Las Vegas, known for its up-all-night workforce, has long been a hub of call centers, a sector that’s become a relative bright spot in the midst of a struggling economy. Last week, AT&T announced that it was moving 350 call center jobs back to Las Vegas from overseas. Roach said he can save companies placing calls to other states $200 to $300 a month because of his long distance deals. When the economy sours, companies looking for a little extra scrimping call on him.

Roach’s call centers are a far cry from the idealized image of a campaign office, filled with harried staffers and enthusiastic volunteers and piles of candidate posters. Only a single nondescript white paper on the door that says “political calling hotline” gives away its maybe-soon-to-be purpose.
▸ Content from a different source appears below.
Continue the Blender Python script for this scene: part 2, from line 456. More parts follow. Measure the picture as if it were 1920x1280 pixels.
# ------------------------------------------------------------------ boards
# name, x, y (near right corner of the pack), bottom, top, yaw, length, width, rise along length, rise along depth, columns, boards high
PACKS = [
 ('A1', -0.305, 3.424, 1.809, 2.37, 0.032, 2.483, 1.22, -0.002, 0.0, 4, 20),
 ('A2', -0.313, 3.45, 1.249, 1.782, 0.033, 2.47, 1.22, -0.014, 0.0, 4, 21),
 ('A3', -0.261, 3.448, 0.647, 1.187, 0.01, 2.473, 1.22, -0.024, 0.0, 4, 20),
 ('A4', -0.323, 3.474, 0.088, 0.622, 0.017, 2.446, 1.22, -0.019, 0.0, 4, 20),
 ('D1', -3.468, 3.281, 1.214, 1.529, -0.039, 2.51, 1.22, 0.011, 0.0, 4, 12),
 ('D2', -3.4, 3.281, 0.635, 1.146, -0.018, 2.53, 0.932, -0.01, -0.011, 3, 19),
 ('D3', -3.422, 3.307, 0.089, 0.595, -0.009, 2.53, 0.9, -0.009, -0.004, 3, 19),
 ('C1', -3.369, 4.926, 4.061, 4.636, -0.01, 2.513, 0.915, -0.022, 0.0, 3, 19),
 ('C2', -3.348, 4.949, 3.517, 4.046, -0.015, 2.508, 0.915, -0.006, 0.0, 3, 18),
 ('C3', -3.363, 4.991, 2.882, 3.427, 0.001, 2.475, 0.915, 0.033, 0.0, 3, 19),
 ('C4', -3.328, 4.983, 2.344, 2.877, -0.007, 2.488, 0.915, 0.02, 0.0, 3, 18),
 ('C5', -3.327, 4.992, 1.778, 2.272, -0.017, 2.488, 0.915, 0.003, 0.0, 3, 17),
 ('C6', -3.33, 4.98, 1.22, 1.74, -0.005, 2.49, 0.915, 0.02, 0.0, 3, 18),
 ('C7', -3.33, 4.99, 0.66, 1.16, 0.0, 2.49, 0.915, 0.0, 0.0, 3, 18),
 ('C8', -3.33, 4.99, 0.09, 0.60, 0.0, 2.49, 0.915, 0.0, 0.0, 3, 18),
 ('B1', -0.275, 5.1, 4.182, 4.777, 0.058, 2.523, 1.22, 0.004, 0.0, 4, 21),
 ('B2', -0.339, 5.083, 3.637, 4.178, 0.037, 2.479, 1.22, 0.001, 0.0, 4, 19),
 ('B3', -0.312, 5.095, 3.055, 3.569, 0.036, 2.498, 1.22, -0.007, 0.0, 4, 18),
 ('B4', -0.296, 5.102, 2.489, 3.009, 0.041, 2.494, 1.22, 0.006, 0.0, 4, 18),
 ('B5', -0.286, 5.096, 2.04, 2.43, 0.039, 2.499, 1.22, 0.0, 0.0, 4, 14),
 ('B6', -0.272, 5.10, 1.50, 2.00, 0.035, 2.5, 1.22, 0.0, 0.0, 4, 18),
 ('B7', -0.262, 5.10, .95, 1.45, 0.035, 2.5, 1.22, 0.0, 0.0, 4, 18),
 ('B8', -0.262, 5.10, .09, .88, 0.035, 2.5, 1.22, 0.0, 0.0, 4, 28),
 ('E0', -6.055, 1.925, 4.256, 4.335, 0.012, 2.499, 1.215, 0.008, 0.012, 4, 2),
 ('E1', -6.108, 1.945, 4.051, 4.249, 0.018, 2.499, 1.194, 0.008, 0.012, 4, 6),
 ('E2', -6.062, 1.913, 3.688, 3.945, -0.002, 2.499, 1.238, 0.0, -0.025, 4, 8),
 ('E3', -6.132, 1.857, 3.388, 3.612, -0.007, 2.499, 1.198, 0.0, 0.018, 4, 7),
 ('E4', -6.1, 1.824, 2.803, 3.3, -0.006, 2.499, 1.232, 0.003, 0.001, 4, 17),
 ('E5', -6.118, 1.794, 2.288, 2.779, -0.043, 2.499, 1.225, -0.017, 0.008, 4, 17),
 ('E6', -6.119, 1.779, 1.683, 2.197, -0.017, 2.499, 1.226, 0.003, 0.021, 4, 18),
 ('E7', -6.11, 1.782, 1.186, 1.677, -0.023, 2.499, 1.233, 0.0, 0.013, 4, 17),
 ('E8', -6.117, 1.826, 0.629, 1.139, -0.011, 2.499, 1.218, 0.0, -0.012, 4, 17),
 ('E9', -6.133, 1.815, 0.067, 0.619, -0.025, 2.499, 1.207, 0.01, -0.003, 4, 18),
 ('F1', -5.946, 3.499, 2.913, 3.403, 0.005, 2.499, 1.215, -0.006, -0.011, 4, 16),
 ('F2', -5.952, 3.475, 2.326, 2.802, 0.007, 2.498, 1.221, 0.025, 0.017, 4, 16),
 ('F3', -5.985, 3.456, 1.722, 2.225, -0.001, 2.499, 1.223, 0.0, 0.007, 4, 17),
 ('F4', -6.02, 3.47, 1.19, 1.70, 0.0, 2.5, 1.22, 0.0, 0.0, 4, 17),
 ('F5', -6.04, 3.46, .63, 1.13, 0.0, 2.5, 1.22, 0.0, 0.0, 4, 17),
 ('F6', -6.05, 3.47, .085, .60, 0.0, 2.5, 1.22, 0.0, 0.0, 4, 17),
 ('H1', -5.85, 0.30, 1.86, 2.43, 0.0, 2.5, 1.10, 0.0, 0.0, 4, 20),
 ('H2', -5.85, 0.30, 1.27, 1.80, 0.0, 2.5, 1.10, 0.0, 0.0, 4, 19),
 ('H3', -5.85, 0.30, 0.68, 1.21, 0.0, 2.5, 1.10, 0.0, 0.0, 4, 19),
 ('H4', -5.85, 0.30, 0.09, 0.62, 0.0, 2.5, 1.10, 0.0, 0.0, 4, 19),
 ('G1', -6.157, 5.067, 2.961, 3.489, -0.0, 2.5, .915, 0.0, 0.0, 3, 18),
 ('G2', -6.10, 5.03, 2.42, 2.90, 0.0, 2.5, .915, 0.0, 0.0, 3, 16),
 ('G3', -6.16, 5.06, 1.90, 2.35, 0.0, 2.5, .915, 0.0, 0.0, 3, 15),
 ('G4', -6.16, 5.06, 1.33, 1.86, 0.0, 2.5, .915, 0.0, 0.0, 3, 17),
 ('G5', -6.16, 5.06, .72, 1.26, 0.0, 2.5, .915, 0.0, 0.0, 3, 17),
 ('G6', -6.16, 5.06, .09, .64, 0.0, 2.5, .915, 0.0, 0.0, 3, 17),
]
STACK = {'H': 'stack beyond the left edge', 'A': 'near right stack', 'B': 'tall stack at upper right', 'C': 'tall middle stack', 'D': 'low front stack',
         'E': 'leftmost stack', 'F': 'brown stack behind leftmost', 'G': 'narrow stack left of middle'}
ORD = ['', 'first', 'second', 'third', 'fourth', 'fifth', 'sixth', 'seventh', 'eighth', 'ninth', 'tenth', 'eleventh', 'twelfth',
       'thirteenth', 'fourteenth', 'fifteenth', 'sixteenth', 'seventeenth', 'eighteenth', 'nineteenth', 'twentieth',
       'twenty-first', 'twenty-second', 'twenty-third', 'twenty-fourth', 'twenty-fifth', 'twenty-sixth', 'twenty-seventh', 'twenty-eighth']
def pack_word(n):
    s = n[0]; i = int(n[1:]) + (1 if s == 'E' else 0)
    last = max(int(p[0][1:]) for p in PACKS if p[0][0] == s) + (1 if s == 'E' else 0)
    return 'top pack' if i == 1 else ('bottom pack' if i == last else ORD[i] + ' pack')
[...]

Roach says about 80 of the 100 or so people he’s trained are Democrats. But they’re Democrats who, like many others, are struggling.

“They need money so bad they don’t care,” Roach said. “Democrats and Republicans aren’t paying bills right now.”

Roach considers himself an independent Republican, but he will place calls for any political persuasion and has friends who run call centers that are contracted to place calls for Democrats.

“It’s a job,” Roach said. “I’m just trying to get people employed.”

He’s also not a fan of negative phone attacks, even if they do end up providing him with work. His ideal script certainly wouldn’t mention Ayers.

“I think the whole American people are hurting,” Roach said. His request of candidates is: “Tell me what you’re going to do to make it better.”